Reproduce exactly the opening lines of the listing, stopping after the line that contains "scene.camera = cam" and including it.

Start of Information shown

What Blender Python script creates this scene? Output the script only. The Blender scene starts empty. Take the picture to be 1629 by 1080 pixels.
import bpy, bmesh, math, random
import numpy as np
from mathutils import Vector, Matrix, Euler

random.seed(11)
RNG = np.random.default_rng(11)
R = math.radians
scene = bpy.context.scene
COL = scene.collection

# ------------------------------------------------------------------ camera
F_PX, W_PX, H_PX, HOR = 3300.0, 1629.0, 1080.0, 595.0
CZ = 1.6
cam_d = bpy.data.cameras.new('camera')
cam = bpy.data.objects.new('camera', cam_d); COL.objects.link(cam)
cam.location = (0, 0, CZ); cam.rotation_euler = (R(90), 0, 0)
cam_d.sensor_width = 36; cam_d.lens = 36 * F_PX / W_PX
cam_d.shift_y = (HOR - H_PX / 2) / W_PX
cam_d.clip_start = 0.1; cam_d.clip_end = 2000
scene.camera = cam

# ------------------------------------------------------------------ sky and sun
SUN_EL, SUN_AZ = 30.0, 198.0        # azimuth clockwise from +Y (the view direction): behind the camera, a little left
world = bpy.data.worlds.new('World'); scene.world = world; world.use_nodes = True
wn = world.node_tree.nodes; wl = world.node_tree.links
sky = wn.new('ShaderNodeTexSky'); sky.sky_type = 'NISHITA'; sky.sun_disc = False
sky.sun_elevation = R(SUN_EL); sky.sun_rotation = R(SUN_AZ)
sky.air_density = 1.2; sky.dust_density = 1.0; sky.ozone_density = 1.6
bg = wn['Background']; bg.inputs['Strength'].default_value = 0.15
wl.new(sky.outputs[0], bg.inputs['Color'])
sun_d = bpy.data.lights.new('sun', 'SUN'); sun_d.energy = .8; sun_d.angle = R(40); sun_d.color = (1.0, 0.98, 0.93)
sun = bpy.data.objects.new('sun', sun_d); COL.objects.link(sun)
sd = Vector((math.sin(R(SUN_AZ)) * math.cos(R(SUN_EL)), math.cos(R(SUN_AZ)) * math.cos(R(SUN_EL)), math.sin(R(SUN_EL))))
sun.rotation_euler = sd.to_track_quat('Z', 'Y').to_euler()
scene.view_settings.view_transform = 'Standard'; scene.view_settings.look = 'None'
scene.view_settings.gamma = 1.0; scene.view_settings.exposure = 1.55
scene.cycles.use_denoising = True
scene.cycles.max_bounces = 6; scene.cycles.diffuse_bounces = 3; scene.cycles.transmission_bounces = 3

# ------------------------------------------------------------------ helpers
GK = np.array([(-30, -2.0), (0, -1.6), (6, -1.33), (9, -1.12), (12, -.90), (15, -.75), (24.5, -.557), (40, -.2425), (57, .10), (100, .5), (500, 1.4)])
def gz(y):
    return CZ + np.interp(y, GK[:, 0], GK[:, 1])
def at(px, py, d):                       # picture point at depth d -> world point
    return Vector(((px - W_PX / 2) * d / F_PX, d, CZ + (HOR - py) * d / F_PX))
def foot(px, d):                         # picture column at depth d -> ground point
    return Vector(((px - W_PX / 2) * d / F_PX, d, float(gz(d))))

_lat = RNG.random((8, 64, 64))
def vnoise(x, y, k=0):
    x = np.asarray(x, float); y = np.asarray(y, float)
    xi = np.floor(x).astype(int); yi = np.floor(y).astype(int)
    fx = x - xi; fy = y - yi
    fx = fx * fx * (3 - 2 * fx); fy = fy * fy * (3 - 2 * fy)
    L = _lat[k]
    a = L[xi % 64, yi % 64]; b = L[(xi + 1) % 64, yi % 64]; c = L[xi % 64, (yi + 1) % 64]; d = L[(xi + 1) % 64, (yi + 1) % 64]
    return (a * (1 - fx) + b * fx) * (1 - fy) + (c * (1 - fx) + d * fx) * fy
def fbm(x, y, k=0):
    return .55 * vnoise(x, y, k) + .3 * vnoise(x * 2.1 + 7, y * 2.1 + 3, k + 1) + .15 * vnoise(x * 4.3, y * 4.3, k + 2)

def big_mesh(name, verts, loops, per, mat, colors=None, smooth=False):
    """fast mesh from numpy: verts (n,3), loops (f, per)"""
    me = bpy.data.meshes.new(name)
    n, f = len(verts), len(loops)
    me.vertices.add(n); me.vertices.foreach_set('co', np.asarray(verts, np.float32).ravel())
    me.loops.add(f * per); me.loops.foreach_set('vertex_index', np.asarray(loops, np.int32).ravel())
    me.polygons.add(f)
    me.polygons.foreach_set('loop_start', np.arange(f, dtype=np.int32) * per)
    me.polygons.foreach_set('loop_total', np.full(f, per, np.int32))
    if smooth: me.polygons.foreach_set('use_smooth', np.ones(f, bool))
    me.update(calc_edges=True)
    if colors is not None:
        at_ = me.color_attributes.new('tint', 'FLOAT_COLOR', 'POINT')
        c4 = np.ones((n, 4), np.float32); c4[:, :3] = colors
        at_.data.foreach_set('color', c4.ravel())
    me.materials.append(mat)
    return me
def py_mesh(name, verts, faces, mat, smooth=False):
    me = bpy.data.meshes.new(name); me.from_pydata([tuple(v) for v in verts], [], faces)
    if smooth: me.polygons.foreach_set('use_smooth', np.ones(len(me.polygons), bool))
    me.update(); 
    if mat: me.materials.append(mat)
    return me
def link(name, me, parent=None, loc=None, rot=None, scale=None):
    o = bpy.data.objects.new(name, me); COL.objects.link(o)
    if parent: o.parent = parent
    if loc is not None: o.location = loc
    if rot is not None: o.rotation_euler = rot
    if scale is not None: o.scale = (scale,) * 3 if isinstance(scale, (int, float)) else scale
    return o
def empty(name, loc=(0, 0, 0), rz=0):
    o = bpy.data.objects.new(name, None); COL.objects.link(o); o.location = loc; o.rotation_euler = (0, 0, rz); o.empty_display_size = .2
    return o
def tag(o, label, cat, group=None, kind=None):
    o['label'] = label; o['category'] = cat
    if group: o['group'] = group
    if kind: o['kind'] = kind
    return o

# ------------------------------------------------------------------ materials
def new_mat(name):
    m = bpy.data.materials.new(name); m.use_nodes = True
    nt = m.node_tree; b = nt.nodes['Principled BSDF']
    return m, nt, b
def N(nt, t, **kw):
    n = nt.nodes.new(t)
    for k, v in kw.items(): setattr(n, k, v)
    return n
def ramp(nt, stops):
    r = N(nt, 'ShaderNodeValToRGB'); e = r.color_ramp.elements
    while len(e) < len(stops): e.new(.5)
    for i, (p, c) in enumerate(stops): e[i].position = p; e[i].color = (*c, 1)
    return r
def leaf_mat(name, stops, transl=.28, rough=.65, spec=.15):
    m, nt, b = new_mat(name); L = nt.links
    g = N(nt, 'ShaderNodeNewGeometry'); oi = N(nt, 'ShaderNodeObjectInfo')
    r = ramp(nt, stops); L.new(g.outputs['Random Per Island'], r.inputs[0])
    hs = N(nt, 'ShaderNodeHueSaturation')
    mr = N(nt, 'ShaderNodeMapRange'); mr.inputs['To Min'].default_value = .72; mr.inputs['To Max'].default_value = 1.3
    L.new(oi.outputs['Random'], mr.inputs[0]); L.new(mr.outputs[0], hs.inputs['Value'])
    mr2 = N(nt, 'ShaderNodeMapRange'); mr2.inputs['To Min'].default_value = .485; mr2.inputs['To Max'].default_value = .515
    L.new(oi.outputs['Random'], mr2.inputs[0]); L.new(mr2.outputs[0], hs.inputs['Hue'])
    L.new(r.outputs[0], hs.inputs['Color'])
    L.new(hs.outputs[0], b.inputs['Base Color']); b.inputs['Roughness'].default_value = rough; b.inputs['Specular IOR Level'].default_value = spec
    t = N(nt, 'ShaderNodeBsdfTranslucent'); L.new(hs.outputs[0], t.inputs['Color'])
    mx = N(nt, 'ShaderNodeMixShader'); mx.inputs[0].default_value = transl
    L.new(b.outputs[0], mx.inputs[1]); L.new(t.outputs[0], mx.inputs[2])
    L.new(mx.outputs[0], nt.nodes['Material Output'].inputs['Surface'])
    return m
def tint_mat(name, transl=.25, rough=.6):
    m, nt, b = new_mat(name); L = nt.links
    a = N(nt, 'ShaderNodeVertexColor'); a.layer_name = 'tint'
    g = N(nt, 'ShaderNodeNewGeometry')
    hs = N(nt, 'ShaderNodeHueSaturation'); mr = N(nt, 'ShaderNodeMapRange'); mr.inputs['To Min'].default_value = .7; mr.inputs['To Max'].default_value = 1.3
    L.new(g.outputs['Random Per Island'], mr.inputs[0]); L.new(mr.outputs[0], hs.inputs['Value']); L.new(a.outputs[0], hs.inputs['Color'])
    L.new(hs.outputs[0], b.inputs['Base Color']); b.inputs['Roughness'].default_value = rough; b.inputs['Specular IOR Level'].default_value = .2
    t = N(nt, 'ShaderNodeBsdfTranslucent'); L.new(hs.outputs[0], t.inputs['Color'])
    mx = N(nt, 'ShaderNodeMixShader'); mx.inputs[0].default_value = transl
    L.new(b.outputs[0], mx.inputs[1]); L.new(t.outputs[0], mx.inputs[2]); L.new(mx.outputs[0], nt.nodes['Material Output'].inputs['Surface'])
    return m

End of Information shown

-- Correct response --
What Blender Python script creates this scene? Output the script only. The Blender scene starts empty. Take the picture to be 1629 by 1080 pixels.
import bpy, bmesh, math, random
import numpy as np
from mathutils import Vector, Matrix, Euler

random.seed(11)
RNG = np.random.default_rng(11)
R = math.radians
scene = bpy.context.scene
COL = scene.collection

# ------------------------------------------------------------------ camera
F_PX, W_PX, H_PX, HOR = 3300.0, 1629.0, 1080.0, 595.0
CZ = 1.6
cam_d = bpy.data.cameras.new('camera')
cam = bpy.data.objects.new('camera', cam_d); COL.objects.link(cam)
cam.location = (0, 0, CZ); cam.rotation_euler = (R(90), 0, 0)
cam_d.sensor_width = 36; cam_d.lens = 36 * F_PX / W_PX
cam_d.shift_y = (HOR - H_PX / 2) / W_PX
cam_d.clip_start = 0.1; cam_d.clip_end = 2000
scene.camera = cam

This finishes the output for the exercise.